◆ **TASK TO COMPLETE**
Your task is to repeat the entries underneath exactly, minus the pictures.

## start GIVEN RECORDS

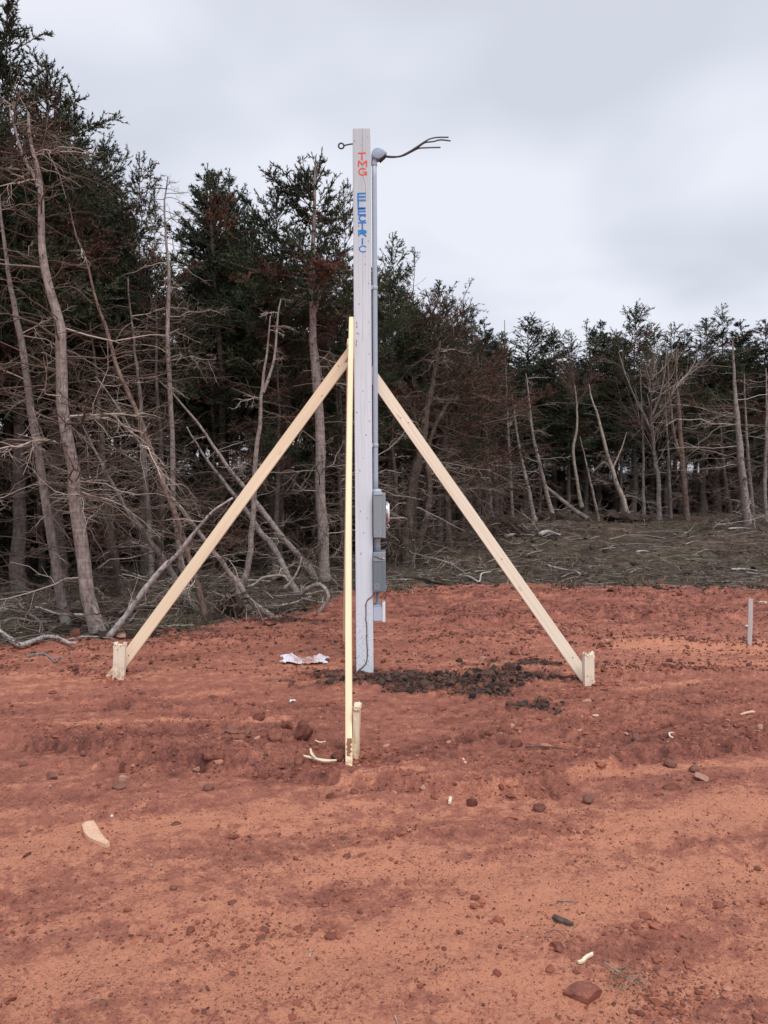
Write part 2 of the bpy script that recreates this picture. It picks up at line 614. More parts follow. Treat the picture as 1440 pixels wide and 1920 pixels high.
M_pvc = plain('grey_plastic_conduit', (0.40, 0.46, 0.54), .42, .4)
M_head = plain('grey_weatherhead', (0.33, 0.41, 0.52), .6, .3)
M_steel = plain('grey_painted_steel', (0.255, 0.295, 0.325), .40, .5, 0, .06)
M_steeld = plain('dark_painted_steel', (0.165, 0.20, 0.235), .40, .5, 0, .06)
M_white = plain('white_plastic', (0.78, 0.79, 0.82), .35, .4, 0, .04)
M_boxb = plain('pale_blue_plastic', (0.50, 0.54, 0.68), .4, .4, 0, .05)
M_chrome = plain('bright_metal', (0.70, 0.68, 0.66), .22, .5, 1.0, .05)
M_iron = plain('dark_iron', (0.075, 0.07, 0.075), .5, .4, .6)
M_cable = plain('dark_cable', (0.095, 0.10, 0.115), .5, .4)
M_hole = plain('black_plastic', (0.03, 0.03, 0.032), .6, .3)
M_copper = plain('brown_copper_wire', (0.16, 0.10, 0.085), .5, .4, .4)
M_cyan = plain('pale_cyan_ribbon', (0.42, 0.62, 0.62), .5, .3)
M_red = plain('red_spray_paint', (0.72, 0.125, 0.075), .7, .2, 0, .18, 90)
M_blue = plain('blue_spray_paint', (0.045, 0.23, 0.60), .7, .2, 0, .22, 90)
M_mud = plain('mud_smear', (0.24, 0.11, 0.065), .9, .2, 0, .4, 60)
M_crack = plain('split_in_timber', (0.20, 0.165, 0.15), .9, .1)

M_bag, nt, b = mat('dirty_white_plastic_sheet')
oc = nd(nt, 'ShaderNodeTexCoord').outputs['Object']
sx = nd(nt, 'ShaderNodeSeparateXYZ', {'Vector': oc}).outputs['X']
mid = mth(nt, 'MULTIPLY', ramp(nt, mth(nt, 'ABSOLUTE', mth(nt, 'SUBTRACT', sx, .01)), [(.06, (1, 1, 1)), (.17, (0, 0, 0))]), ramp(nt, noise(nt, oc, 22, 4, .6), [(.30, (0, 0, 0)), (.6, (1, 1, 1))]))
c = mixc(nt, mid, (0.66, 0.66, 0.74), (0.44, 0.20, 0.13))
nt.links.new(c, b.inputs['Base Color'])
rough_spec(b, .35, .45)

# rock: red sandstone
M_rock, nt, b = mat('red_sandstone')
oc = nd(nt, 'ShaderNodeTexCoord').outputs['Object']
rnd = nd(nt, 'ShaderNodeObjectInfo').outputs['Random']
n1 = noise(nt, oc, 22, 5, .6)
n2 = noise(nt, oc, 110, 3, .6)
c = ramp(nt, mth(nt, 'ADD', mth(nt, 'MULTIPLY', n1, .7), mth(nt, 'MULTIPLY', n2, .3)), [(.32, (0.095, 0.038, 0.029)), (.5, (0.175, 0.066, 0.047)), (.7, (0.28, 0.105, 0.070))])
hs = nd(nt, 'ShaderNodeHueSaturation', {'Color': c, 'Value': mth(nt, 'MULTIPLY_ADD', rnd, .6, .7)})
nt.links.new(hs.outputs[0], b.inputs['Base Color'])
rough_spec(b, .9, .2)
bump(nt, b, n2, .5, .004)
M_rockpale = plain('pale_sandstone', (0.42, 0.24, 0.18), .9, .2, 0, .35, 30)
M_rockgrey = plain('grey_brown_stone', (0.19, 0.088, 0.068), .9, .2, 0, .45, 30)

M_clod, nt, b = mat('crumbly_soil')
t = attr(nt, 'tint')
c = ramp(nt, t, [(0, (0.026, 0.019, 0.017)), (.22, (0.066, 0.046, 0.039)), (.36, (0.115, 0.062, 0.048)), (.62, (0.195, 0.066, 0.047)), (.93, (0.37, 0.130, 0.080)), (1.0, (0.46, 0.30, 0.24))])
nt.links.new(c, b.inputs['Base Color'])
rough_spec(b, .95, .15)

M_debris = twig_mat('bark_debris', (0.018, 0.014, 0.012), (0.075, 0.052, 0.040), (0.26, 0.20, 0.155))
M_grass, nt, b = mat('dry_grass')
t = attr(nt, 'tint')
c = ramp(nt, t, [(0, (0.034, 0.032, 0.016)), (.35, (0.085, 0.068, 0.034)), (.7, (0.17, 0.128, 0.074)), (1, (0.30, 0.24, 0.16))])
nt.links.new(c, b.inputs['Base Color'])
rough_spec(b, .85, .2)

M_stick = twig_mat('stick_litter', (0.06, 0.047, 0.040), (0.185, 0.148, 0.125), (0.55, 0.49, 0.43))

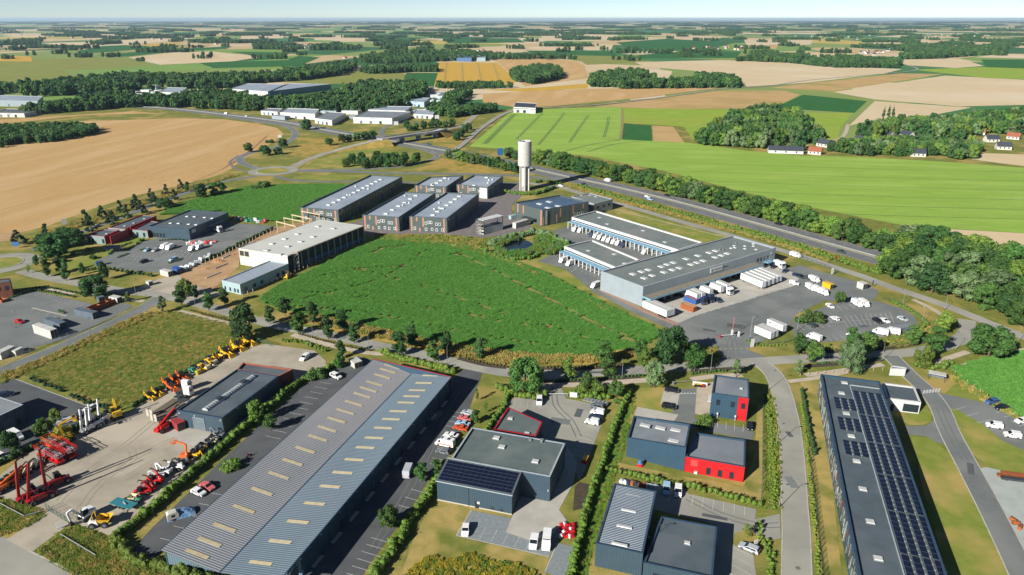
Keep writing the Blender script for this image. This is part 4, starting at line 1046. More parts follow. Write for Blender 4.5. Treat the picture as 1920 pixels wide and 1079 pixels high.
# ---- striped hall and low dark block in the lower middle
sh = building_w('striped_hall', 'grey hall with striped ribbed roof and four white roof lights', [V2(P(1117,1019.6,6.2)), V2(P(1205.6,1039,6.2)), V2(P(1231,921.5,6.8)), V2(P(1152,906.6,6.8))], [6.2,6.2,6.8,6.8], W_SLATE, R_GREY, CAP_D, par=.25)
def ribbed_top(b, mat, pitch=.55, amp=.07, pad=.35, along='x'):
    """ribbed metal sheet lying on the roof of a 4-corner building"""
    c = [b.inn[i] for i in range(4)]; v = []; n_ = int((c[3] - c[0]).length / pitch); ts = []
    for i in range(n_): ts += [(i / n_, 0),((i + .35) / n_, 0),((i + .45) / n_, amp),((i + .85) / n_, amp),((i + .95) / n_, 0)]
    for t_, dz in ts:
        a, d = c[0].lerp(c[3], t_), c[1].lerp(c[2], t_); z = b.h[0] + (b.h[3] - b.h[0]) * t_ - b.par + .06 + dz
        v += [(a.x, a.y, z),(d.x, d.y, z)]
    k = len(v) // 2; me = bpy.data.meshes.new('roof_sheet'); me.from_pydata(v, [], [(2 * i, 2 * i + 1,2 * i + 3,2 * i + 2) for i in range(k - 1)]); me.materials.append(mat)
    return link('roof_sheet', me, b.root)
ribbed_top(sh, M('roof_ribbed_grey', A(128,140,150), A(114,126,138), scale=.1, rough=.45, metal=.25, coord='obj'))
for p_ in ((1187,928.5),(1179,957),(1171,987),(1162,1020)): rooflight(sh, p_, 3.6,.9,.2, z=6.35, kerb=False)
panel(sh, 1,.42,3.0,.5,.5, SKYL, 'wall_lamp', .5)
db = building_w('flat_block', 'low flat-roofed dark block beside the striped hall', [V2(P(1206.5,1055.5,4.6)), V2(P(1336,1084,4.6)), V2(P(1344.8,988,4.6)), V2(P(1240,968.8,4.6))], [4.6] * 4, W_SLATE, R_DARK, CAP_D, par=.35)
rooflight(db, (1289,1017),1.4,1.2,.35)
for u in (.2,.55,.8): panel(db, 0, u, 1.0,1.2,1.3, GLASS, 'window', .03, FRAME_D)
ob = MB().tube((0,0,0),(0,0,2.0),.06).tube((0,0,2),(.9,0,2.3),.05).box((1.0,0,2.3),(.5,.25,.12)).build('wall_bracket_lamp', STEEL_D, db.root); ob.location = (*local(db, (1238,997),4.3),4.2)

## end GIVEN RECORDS

◆ **RESPONSE TO THE TASK**
Write part 2 of the bpy script that recreates this picture. It picks up at line 614. More parts follow. Treat the picture as 1440 pixels wide and 1920 pixels high.
M_pvc = plain('grey_plastic_conduit', (0.40, 0.46, 0.54), .42, .4)
M_head = plain('grey_weatherhead', (0.33, 0.41, 0.52), .6, .3)
M_steel = plain('grey_painted_steel', (0.255, 0.295, 0.325), .40, .5, 0, .06)
M_steeld = plain('dark_painted_steel', (0.165, 0.20, 0.235), .40, .5, 0, .06)
M_white = plain('white_plastic', (0.78, 0.79, 0.82), .35, .4, 0, .04)
M_boxb = plain('pale_blue_plastic', (0.50, 0.54, 0.68), .4, .4, 0, .05)
M_chrome = plain('bright_metal', (0.70, 0.68, 0.66), .22, .5, 1.0, .05)
M_iron = plain('dark_iron', (0.075, 0.07, 0.075), .5, .4, .6)
M_cable = plain('dark_cable', (0.095, 0.10, 0.115), .5, .4)
M_hole = plain('black_plastic', (0.03, 0.03, 0.032), .6, .3)
M_copper = plain('brown_copper_wire', (0.16, 0.10, 0.085), .5, .4, .4)
M_cyan = plain('pale_cyan_ribbon', (0.42, 0.62, 0.62), .5, .3)
M_red = plain('red_spray_paint', (0.72, 0.125, 0.075), .7, .2, 0, .18, 90)
M_blue = plain('blue_spray_paint', (0.045, 0.23, 0.60), .7, .2, 0, .22, 90)
M_mud = plain('mud_smear', (0.24, 0.11, 0.065), .9, .2, 0, .4, 60)
M_crack = plain('split_in_timber', (0.20, 0.165, 0.15), .9, .1)

M_bag, nt, b = mat('dirty_white_plastic_sheet')
oc = nd(nt, 'ShaderNodeTexCoord').outputs['Object']
sx = nd(nt, 'ShaderNodeSeparateXYZ', {'Vector': oc}).outputs['X']
mid = mth(nt, 'MULTIPLY', ramp(nt, mth(nt, 'ABSOLUTE', mth(nt, 'SUBTRACT', sx, .01)), [(.06, (1, 1, 1)), (.17, (0, 0, 0))]), ramp(nt, noise(nt, oc, 22, 4, .6), [(.30, (0, 0, 0)), (.6, (1, 1, 1))]))
c = mixc(nt, mid, (0.66, 0.66, 0.74), (0.44, 0.20, 0.13))
nt.links.new(c, b.inputs['Base Color'])
rough_spec(b, .35, .45)

# rock: red sandstone
M_rock, nt, b = mat('red_sandstone')
oc = nd(nt, 'ShaderNodeTexCoord').outputs['Object']
rnd = nd(nt, 'ShaderNodeObjectInfo').outputs['Random']
n1 = noise(nt, oc, 22, 5, .6)
n2 = noise(nt, oc, 110, 3, .6)
c = ramp(nt, mth(nt, 'ADD', mth(nt, 'MULTIPLY', n1, .7), mth(nt, 'MULTIPLY', n2, .3)), [(.32, (0.095, 0.038, 0.029)), (.5, (0.175, 0.066, 0.047)), (.7, (0.28, 0.105, 0.070))])
hs = nd(nt, 'ShaderNodeHueSaturation', {'Color': c, 'Value': mth(nt, 'MULTIPLY_ADD', rnd, .6, .7)})
nt.links.new(hs.outputs[0], b.inputs['Base Color'])
rough_spec(b, .9, .2)
bump(nt, b, n2, .5, .004)
M_rockpale = plain('pale_sandstone', (0.42, 0.24, 0.18), .9, .2, 0, .35, 30)
M_rockgrey = plain('grey_brown_stone', (0.19, 0.088, 0.068), .9, .2, 0, .45, 30)

M_clod, nt, b = mat('crumbly_soil')
t = attr(nt, 'tint')
c = ramp(nt, t, [(0, (0.026, 0.019, 0.017)), (.22, (0.066, 0.046, 0.039)), (.36, (0.115, 0.062, 0.048)), (.62, (0.195, 0.066, 0.047)), (.93, (0.37, 0.130, 0.080)), (1.0, (0.46, 0.30, 0.24))])
nt.links.new(c, b.inputs['Base Color'])
rough_spec(b, .95, .15)

M_debris = twig_mat('bark_debris', (0.018, 0.014, 0.012), (0.075, 0.052, 0.040), (0.26, 0.20, 0.155))
M_grass, nt, b = mat('dry_grass')
t = attr(nt, 'tint')
c = ramp(nt, t, [(0, (0.034, 0.032, 0.016)), (.35, (0.085, 0.068, 0.034)), (.7, (0.17, 0.128, 0.074)), (1, (0.30, 0.24, 0.16))])
nt.links.new(c, b.inputs['Base Color'])
rough_spec(b, .85, .2)

M_stick = twig_mat('stick_litter', (0.06, 0.047, 0.040), (0.185, 0.148, 0.125), (0.55, 0.49, 0.43))

Keep writing the Blender script for this image. This is part 4, starting at line 1046. More parts follow. Write for Blender 4.5. Treat the picture as 1920 pixels wide and 1079 pixels high.
# ---- striped hall and low dark block in the lower middle
sh = building_w('striped_hall', 'grey hall with striped ribbed roof and four white roof lights', [V2(P(1117,1019.6,6.2)), V2(P(1205.6,1039,6.2)), V2(P(1231,921.5,6.8)), V2(P(1152,906.6,6.8))], [6.2,6.2,6.8,6.8], W_SLATE, R_GREY, CAP_D, par=.25)
def ribbed_top(b, mat, pitch=.55, amp=.07, pad=.35, along='x'):
    """ribbed metal sheet lying on the roof of a 4-corner building"""
    c = [b.inn[i] for i in range(4)]; v = []; n_ = int((c[3] - c[0]).length / pitch); ts = []
    for i in range(n_): ts += [(i / n_, 0),((i + .35) / n_, 0),((i + .45) / n_, amp),((i + .85) / n_, amp),((i + .95) / n_, 0)]
    for t_, dz in ts:
        a, d = c[0].lerp(c[3], t_), c[1].lerp(c[2], t_); z = b.h[0] + (b.h[3] - b.h[0]) * t_ - b.par + .06 + dz
        v += [(a.x, a.y, z),(d.x, d.y, z)]
    k = len(v) // 2; me = bpy.data.meshes.new('roof_sheet'); me.from_pydata(v, [], [(2 * i, 2 * i + 1,2 * i + 3,2 * i + 2) for i in range(k - 1)]); me.materials.append(mat)
    return link('roof_sheet', me, b.root)
ribbed_top(sh, M('roof_ribbed_grey', A(128,140,150), A(114,126,138), scale=.1, rough=.45, metal=.25, coord='obj'))
for p_ in ((1187,928.5),(1179,957),(1171,987),(1162,1020)): rooflight(sh, p_, 3.6,.9,.2, z=6.35, kerb=False)
panel(sh, 1,.42,3.0,.5,.5, SKYL, 'wall_lamp', .5)
db = building_w('flat_block', 'low flat-roofed dark block beside the striped hall', [V2(P(1206.5,1055.5,4.6)), V2(P(1336,1084,4.6)), V2(P(1344.8,988,4.6)), V2(P(1240,968.8,4.6))], [4.6] * 4, W_SLATE, R_DARK, CAP_D, par=.35)
rooflight(db, (1289,1017),1.4,1.2,.35)
for u in (.2,.55,.8): panel(db, 0, u, 1.0,1.2,1.3, GLASS, 'window', .03, FRAME_D)
ob = MB().tube((0,0,0),(0,0,2.0),.06).tube((0,0,2),(.9,0,2.3),.05).box((1.0,0,2.3),(.5,.25,.12)).build('wall_bracket_lamp', STEEL_D, db.root); ob.location = (*local(db, (1238,997),4.3),4.2)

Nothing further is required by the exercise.